In his letter, Williams told of the Jones sisters (whom he refers to in his memoir as the Jaynes sisters), alhtough in his article he uses neither their real or their fake names. He reflected gratefully upon how they, as white women, had defied the norms of culture and caste to teach him to read in antebellum Charleston. He also praised other white women from the South who taught black children in Charleston during Reconstruction:
After the civil war, when things became somewhat settled, many white ladies in the south, being reduced in circumstances, entered schools that had been established for colored children as teachers. Some had been large slave owners, and their object was not purely mercenary. They desired to repair in part the damage done by the cruel system of which they had formed a part. …. [their work] showed a tender solicitation for those under their care…
Though Williams's experience was being taught to read by white Southern women before the Civil War, after the war white Northern women moved to the south, including to Charleston, to educate black children. The type of legislation Williams discussed in his letter also impacted Charleston schools. In 1915, the Avery Normal School was forced to release all of the white teachers they employed. While this resulted in these white teachers seeking new employment, it also opened up employment opportunities to black teachers previously not available. In former decades, Charleston legislation placed restrictions on black teachers by giving white teachers preference for all teaching jobs in the city. As Americans placed sharper focus on segregation, making it illegal for white teachers to work in black schools, even schools that had a long tradition of interracial teaching were forced to alter their ways and Charleston's Avery Normal school had an all-black faculty after 1916.
Regardless of the region teachers were from and who benefited from the legislation emerging around 1915, Williams clearly saw the need for the nation to move away from segregation. His letter concluded, “What we need at this time as never before are such measures as tend to harmonize the various elements that enter into the development of that liberty of which Lincoln spoke at Gettysburg.”
Long after he ensured his children education in Vermont and years after penning his thoughts on racially integrated education, Williams moved again to remain near family.

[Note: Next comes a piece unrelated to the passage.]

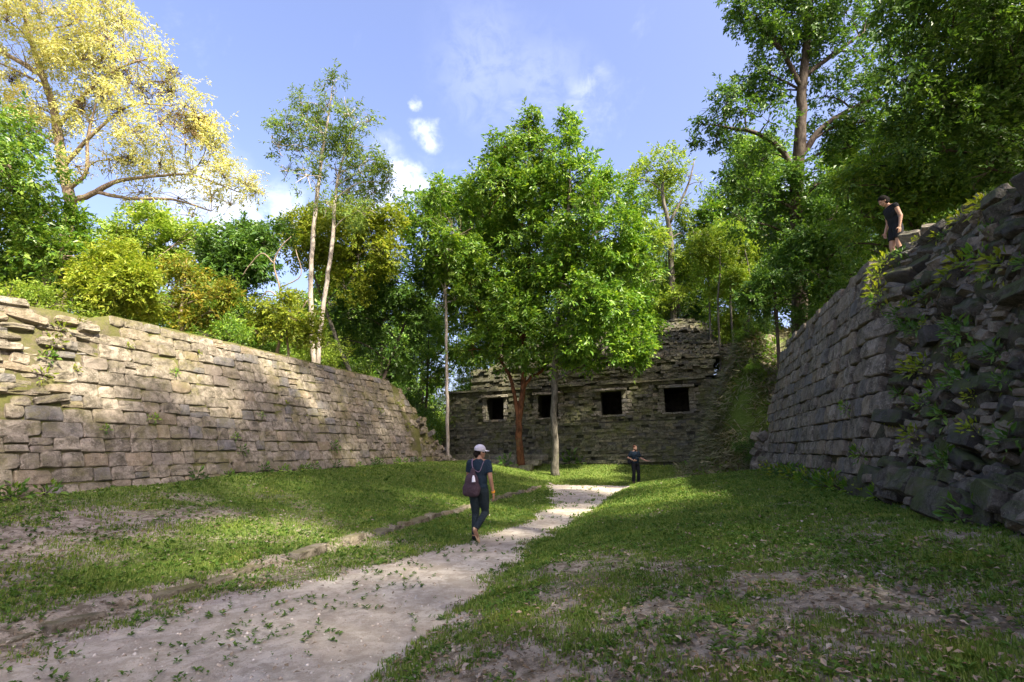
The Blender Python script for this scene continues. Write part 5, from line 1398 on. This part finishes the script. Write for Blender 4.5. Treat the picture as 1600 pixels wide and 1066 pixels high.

Williams’s daughter Susan married a successful African American lawyer and dentist in Cambridge, Massachusetts. This was likely the impetus for Williams’s eventual move to Boston, where he lived with his daughter and son-in-law for many years on Ellery Street, in Cambridge, MA. He appears to have maintained good contact with many of his children and grandchildren, as his descendants today can recall his kindly presence well through the mid-twentieth century. When he passed away in 1946, Williams would have been close to his ninety-fourth birthday.